--- Begin ---
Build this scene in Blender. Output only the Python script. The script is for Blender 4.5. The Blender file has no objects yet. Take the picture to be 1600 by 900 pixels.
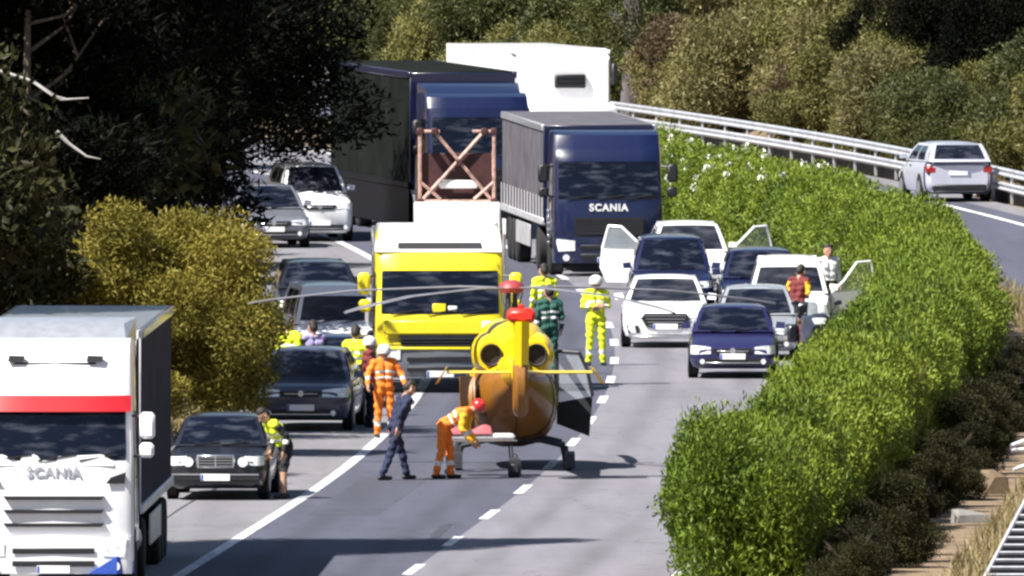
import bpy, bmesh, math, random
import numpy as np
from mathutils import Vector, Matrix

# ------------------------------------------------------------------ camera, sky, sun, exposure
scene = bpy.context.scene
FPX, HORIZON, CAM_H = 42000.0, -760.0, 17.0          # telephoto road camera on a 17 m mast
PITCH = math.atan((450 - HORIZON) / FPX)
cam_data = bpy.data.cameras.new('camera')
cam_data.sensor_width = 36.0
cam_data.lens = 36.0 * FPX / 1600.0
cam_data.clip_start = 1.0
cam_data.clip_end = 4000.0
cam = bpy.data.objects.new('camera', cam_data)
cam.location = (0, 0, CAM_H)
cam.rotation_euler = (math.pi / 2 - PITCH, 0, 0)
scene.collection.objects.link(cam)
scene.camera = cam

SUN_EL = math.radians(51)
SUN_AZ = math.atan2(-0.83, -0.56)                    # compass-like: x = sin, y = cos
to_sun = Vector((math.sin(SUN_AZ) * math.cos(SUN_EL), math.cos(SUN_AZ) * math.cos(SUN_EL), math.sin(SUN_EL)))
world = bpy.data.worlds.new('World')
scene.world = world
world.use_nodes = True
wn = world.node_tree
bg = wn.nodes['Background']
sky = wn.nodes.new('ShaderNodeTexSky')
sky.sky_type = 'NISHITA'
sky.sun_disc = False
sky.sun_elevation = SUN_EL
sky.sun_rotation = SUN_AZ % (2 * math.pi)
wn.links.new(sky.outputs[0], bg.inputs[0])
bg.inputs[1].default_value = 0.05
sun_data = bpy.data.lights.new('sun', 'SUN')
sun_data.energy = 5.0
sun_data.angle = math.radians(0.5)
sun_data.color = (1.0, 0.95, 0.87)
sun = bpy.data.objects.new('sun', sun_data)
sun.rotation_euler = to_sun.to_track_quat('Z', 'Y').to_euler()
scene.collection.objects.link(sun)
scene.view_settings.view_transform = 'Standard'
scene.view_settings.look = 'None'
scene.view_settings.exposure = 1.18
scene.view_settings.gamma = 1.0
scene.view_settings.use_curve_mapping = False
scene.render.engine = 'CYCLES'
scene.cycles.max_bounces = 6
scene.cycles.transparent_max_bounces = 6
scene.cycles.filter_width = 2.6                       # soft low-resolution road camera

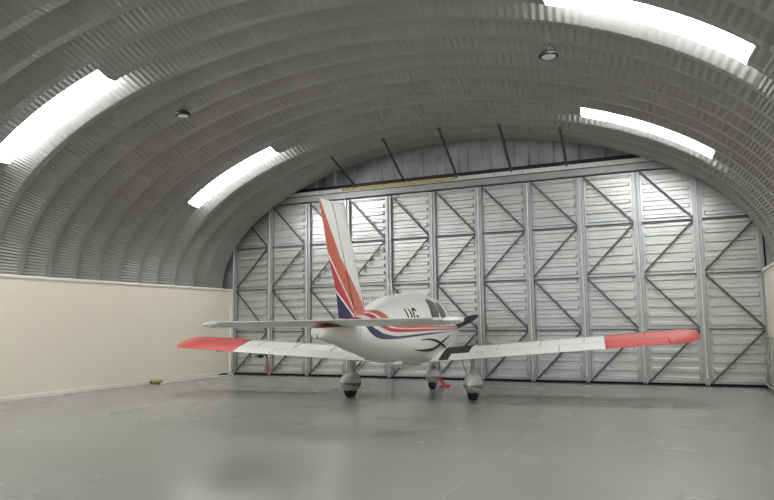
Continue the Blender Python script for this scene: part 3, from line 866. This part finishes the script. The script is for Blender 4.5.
--- End ---
Given request = Would you reproduce the lines above, from the very first through the line containing "scene.camera = cam", exactly and without the pictures?

Task answer =
Build this scene in Blender. Output only the Python script. The script is for Blender 4.5. The Blender file has no objects yet. Take the picture to be 1600 by 900 pixels.
import bpy, bmesh, math, random
import numpy as np
from mathutils import Vector, Matrix

# ------------------------------------------------------------------ camera, sky, sun, exposure
scene = bpy.context.scene
FPX, HORIZON, CAM_H = 42000.0, -760.0, 17.0          # telephoto road camera on a 17 m mast
PITCH = math.atan((450 - HORIZON) / FPX)
cam_data = bpy.data.cameras.new('camera')
cam_data.sensor_width = 36.0
cam_data.lens = 36.0 * FPX / 1600.0
cam_data.clip_start = 1.0
cam_data.clip_end = 4000.0
cam = bpy.data.objects.new('camera', cam_data)
cam.location = (0, 0, CAM_H)
cam.rotation_euler = (math.pi / 2 - PITCH, 0, 0)
scene.collection.objects.link(cam)
scene.camera = cam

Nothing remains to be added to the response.